REQUIRED WORK — Return the lines where the word "scene" occurs.

INFORMATION SHOWN —
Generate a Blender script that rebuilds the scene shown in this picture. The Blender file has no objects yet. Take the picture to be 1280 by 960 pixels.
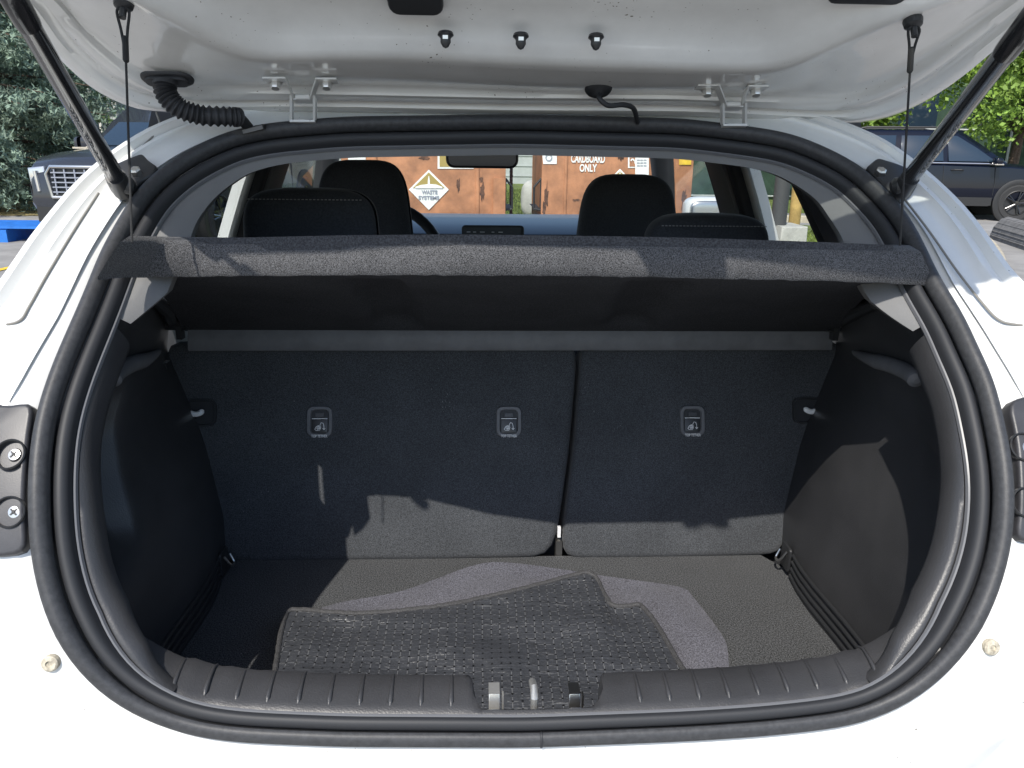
import bpy, bmesh, math, random
import numpy as np
from mathutils import Vector, Matrix
R = math.radians
rnd = random.Random(7)
scn = bpy.context.scene
COL = scn.collection
# ------------------------------------------------------------------ camera
CAM = Vector((-.05, 0, 1.34)); PITCH, YAW, ROLL, FPX = R(17.07), R(2.4), R(.7), 961.
fw = Vector((math.sin(YAW)*math.cos(PITCH), math.cos(YAW)*math.cos(PITCH), -math.sin(PITCH)))
rt = Vector((math.cos(YAW), -math.sin(YAW), 0)); up = rt.cross(fw)
rt, up = rt*math.cos(ROLL)+up*math.sin(ROLL), -rt*math.sin(ROLL)+up*math.cos(ROLL)
cd = bpy.data.cameras.new('camera'); cam = bpy.data.objects.new('camera', cd); COL.objects.link(cam)
cam.matrix_world = Matrix(((rt.x, up.x, -fw.x, CAM.x), (rt.y, up.y, -fw.y, CAM.y), (rt.z, up.z, -fw.z, CAM.z), (0, 0, 0, 1)))
cd.sensor_width = 36; cd.lens = 36*FPX/1280; cd.clip_start = .02; cd.clip_end = 2000
scn.camera = cam
# ------------------------------------------------------------------ light
SUN = Vector((.44, 1.0, -1.28)).normalized()          # direction the light travels
w = bpy.data.worlds.new('World'); scn.world = w; w.use_nodes = True
nt = w.node_tree; nt.nodes.clear()
sk = nt.nodes.new('ShaderNodeTexSky'); sk.sky_type = 'NISHITA'; sk.sun_disc = False
sk.sun_elevation = math.asin(-SUN.z); sk.sun_rotation = math.atan2(-SUN.x, -SUN.y)
bg = nt.nodes.new('ShaderNodeBackground'); bg.inputs[1].default_value = .15
wo = nt.nodes.new('ShaderNodeOutputWorld')
nt.links.new(sk.outputs[0], bg.inputs[0]); nt.links.new(bg.outputs[0], wo.inputs[0])
sl = bpy.data.lights.new('sun', 'SUN'); sl.energy = 3.3; sl.angle = R(.53); sl.color = (1, .95, .87)
so = bpy.data.objects.new('sun', sl); COL.objects.link(so); so.rotation_euler = SUN.to_track_quat('-Z', 'Y').to_euler()
so.location = (-3, -5, 8)
vs = scn.view_settings; vs.view_transform = 'Standard'; vs.look = 'None'; vs.gamma = 1; vs.exposure = 0.64
scn.cycles.max_bounces = 12; scn.cycles.transparent_max_bounces = 24

# ------------------------------------------------------------------ materials
def N(nt, t, **kw):
    n = nt.nodes.new(t)
    for k, v in kw.items(): setattr(n, k, v)
    return n
def mat(name, col, rough=.5, metal=0, coat=0, bump=None, var=None, spec=.5, sheen=0, bump2=None):
    """bump=(scale,strength,distance) var=(scale,amount)"""
    m = bpy.data.materials.new(name); m.use_nodes = True; nt = m.node_tree
    b = nt.nodes['Principled BSDF']
    b.inputs['Base Color'].default_value = (*col, 1); b.inputs['Roughness'].default_value = rough
    b.inputs['Metallic'].default_value = metal; b.inputs['Coat Weight'].default_value = coat
    b.inputs['Specular IOR Level'].default_value = spec
    if sheen: b.inputs['Sheen Weight'].default_value = sheen; b.inputs['Sheen Roughness'].default_value = .4
    tc = N(nt, 'ShaderNodeTexCoord')
    if var:
        n = N(nt, 'ShaderNodeTexNoise'); n.inputs['Scale'].default_value = var[0]; n.inputs['Detail'].default_value = 5
        n.inputs['Roughness'].default_value = .65
        nt.links.new(tc.outputs['Object'], n.inputs['Vector'])
        r = N(nt, 'ShaderNodeValToRGB'); a = var[1]
        lo = tuple(c*(1-a) for c in col) if len(var) < 3 else var[2]
        hi = tuple(min(1, c*(1+a)) for c in col)
        r.color_ramp.elements[0].position = .32; r.color_ramp.elements[1].position = .68
        r.color_ramp.elements[0].color = (*lo, 1); r.color_ramp.elements[1].color = (*hi, 1)
        nt.links.new(n.outputs['Fac'], r.inputs[0]); nt.links.new(r.outputs[0], b.inputs['Base Color'])
    last = None
    for bp in (bump, bump2):
        if not bp: continue
        n = N(nt, 'ShaderNodeTexNoise'); n.inputs['Scale'].default_value = bp[0]; n.inputs['Detail'].default_value = 3
        nt.links.new(tc.outputs['Object'], n.inputs['Vector'])
        bu = N(nt, 'ShaderNodeBump'); bu.inputs['Strength'].default_value = bp[1]
        bu.inputs['Distance'].default_value = bp[2]
        nt.links.new(n.outputs['Fac'], bu.inputs['Height'])
        if last: nt.links.new(last.outputs[0], bu.inputs['Normal'])
        nt.links.new(bu.outputs[0], b.inputs['Normal']); last = bu
    return m
def specks(m, dens=.73, col=(.16, .14, .11), scale=260):
    nt = m.node_tree; b = nt.nodes['Principled BSDF']; l = b.inputs['Base Color'].links[0]; src = l.from_socket
    tc = N(nt, 'ShaderNodeTexCoord'); n = N(nt, 'ShaderNodeTexNoise'); n.inputs['Scale'].default_value = scale; n.inputs['Detail'].default_value = 1
    n2 = N(nt, 'ShaderNodeTexNoise'); n2.inputs['Scale'].default_value = 14; n2.inputs['Detail'].default_value = 3
    for q in (n, n2): nt.links.new(tc.outputs['Object'], q.inputs['Vector'])
    a = N(nt, 'ShaderNodeMath', operation='MULTIPLY_ADD'); a.inputs[1].default_value = .35; nt.links.new(n2.outputs['Fac'], a.inputs[0]); nt.links.new(n.outputs['Fac'], a.inputs[2])
    r = N(nt, 'ShaderNodeValToRGB'); r.color_ramp.elements[0].position = dens+.17; r.color_ramp.elements[1].position = dens+.20
    nt.links.new(a.outputs[0], r.inputs[0]); mx = N(nt, 'ShaderNodeMix', data_type='RGBA'); mx.inputs[7].default_value = (*col, 1)
    nt.links.new(r.outputs[0], mx.inputs[0]); nt.links.new(src, mx.inputs[6]); nt.links.new(mx.outputs[2], b.inputs['Base Color'])
def glass(name, tint=(1, 1, 1), refl=.08):
    m = bpy.data.materials.new(name); m.use_nodes = True; nt = m.node_tree; nt.nodes.clear()
    o = N(nt, 'ShaderNodeOutputMaterial'); mx = N(nt, 'ShaderNodeMixShader'); t = N(nt, 'ShaderNodeBsdfTransparent')
    g = N(nt, 'ShaderNodeBsdfGlossy'); g.inputs['Roughness'].default_value = .01
    f0 = N(nt, 'ShaderNodeLayerWeight'); f0.inputs[0].default_value = .5; f1 = N(nt, 'ShaderNodeMath', operation='POWER'); f1.inputs[1].default_value = 4; nt.links.new(f0.outputs['Facing'], f1.inputs[0]); f = N(nt, 'ShaderNodeMath', operation='MULTIPLY_ADD'); f.inputs[1].default_value = .6; f.inputs[2].default_value = .05; nt.links.new(f1.outputs[0], f.inputs[0])
    t.inputs[0].default_value = (*tint, 1)
    nt.links.new(f.outputs[0], mx.inputs[0]); nt.links.new(t.outputs[0], mx.inputs[1]); nt.links.new(g.outputs[0], mx.inputs[2])
    nt.links.new(mx.outputs[0], o.inputs[0]); return m
def carpet(name, col, scale=900, contrast=.5, bump=.6, sheen=.12):
    """needle felt: fine two scale speckle with a rough bump"""
    m = bpy.data.materials.new(name); m.use_nodes = True; nt = m.node_tree; b = nt.nodes['Principled BSDF']
    b.inputs['Roughness'].default_value = .95; b.inputs['Specular IOR Level'].default_value = .15
    b.inputs['Sheen Weight'].default_value = sheen; b.inputs['Sheen Roughness'].default_value = .5
    tc = N(nt, 'ShaderNodeTexCoord'); n = N(nt, 'ShaderNodeTexNoise'); n.inputs['Scale'].default_value = scale; n.inputs['Detail'].default_value = 2
    n2 = N(nt, 'ShaderNodeTexNoise'); n2.inputs['Scale'].default_value = 9; n2.inputs['Detail'].default_value = 6
    nt.links.new(tc.outputs['Object'], n.inputs['Vector']); nt.links.new(tc.outputs['Object'], n2.inputs['Vector'])
    r = N(nt, 'ShaderNodeValToRGB'); r.color_ramp.elements[0].position = .36; r.color_ramp.elements[1].position = .66
    r.color_ramp.elements[0].color = (*[c*(1-contrast) for c in col], 1)
    r.color_ramp.elements[1].color = (*[min(1, c*(1+contrast*1.6)) for c in col], 1)
    nt.links.new(n.outputs['Fac'], r.inputs[0])
    mx = N(nt, 'ShaderNodeMix', data_type='RGBA', blend_type='MULTIPLY'); mx.inputs[0].default_value = 1
    r2 = N(nt, 'ShaderNodeValToRGB'); r2.color_ramp.elements[0].position = .3; r2.color_ramp.elements[1].position = .7
    r2.color_ramp.elements[0].color = (.8, .8, .8, 1); r2.color_ramp.elements[1].color = (1.0, 1.0, 1.0, 1)
    nt.links.new(n2.outputs['Fac'], r2.inputs[0]); nt.links.new(r.outputs[0], mx.inputs[6]); nt.links.new(r2.outputs[0], mx.inputs[7])
    nt.links.new(mx.outputs[2], b.inputs['Base Color'])
    bu = N(nt, 'ShaderNodeBump'); bu.inputs['Strength'].default_value = bump; bu.inputs['Distance'].default_value = .0012
    nt.links.new(n.outputs['Fac'], bu.inputs['Height']); nt.links.new(bu.outputs[0], b.inputs['Normal'])
    return m
M = {}
M['paint'] = mat('white_paint', (.66, .665, .65), .28, coat=.6, bump=(3, .10, .01), var=(14, .05))
M['paint_in'] = mat('white_inner_paint', (.72, .72, .70), .25, coat=1.0, var=(9, .07), bump=(4, .12, .01), bump2=(420, .05, .0005))
specks(M['paint_in'], .79); specks(M['paint'], .80)
M['rubber'] = mat('seal_rubber', (.040, .041, .044), .5, var=(160, .25), bump=(500, .25, .0006), spec=.4)
M['rubber2'] = mat('dark_rubber', (.020, .021, .024), .6, bump=(200, .1, .0005))
M['plastic'] = mat('grained_black_plastic', (.037, .037, .039), .38, bump=(560, .38, .0008), var=(6, .18))
M['lamp_plastic'] = mat('lamp_mount_plastic', (.038, .038, .042), .42, bump=(900, .25, .0004), var=(30, .25))
M['plastic_s'] = mat('smooth_black_plastic', (.025, .026, .028), .38, bump=(90, .06, .0005))
M['grey_trim'] = mat('grey_pillar_trim', (.15, .15, .15), .7, bump=(700, .35, .0006), var=(8, .06))
M['headliner'] = mat('grey_headliner', (.33, .33, .325), .95, bump=(900, .4, .0006))
M['seatback'] = carpet('seatback_felt', (.060, .064, .070), 620, .35, .5)
M['floor'] = carpet('boot_floor_felt', (.048, .050, .053), 480, .9, 1)
M['shelf'] = carpet('shelf_felt', (.072, .072, .075), 850, .6, 1)
M['shelf_under'] = carpet('shelf_underside_felt', (.05, .052, .058), 500, .3, .4, 0)
M['mat_carpet'] = carpet('purple_grey_carpet', (.100, .100, .118), 520, .4, .9)
specks(M['seatback'], .80, (.22, .22, .22), 330); specks(M['floor'], .80, (.24, .23, .22), 300)
M['seat'] = mat('seat_cloth', (.045, .048, .056), .95, bump=(500, .4, .0008), var=(300, .3), sheen=.15)
M['binding'] = mat('mat_binding', (.05, .05, .052), .7, bump=(900, .9, .001), var=(500, .5))
M['bar'] = mat('grey_shelf_bar', (.13, .132, .14), .6, bump=(420, .3, .0006), var=(20, .15))
M['seam'] = mat('seam_sealer', (.22, .21, .19), .8)
M['steel'] = mat('steel', (.6, .59, .57), .3, metal=1, bump=(60, .1, .001))
M['zinc'] = mat('bright_zinc', (.75, .74, .7), .35, metal=.8)
M['black_metal'] = mat('gloss_black_metal', (.012, .012, .013), .22, coat=.6)
M['dash'] = mat('dashboard_top', (.055, .068, .09), .35, bump=(300, .2, .0005), spec=.8)
M['print'] = mat('white_print', (.8, .8, .8), .6)
M['darkprint'] = mat('dark_print', (.06, .06, .06), .6)
M['cord'] = mat('black_cord', (.02, .02, .02), .8, bump=(1200, 1, .001))
M['stitch'] = mat('pale_stitch', (.3, .3, .3), .8)
M['screen'] = mat('screen_glass', (.10, .105, .11), .25, spec=.8)
M['white_plastic'] = mat('white_plastic', (.8, .8, .8), .4)
M['rust'] = mat('flaky_bolt', (.42, .38, .30), .7, bump=(300, .6, .001), var=(160, .5))
M['glass'] = glass('clear_glass', (.93, .97, .95))
M['glass_back'] = glass('tinted_glass', (.8, .84, .82))
M['lid_glass'] = glass('tailgate_glass', (.82, .85, .84))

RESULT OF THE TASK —
Generate a Blender script that rebuilds the scene shown in this picture. The Blender file has no objects yet. Take the picture to be 1280 by 960 pixels.
scn = bpy.context.scene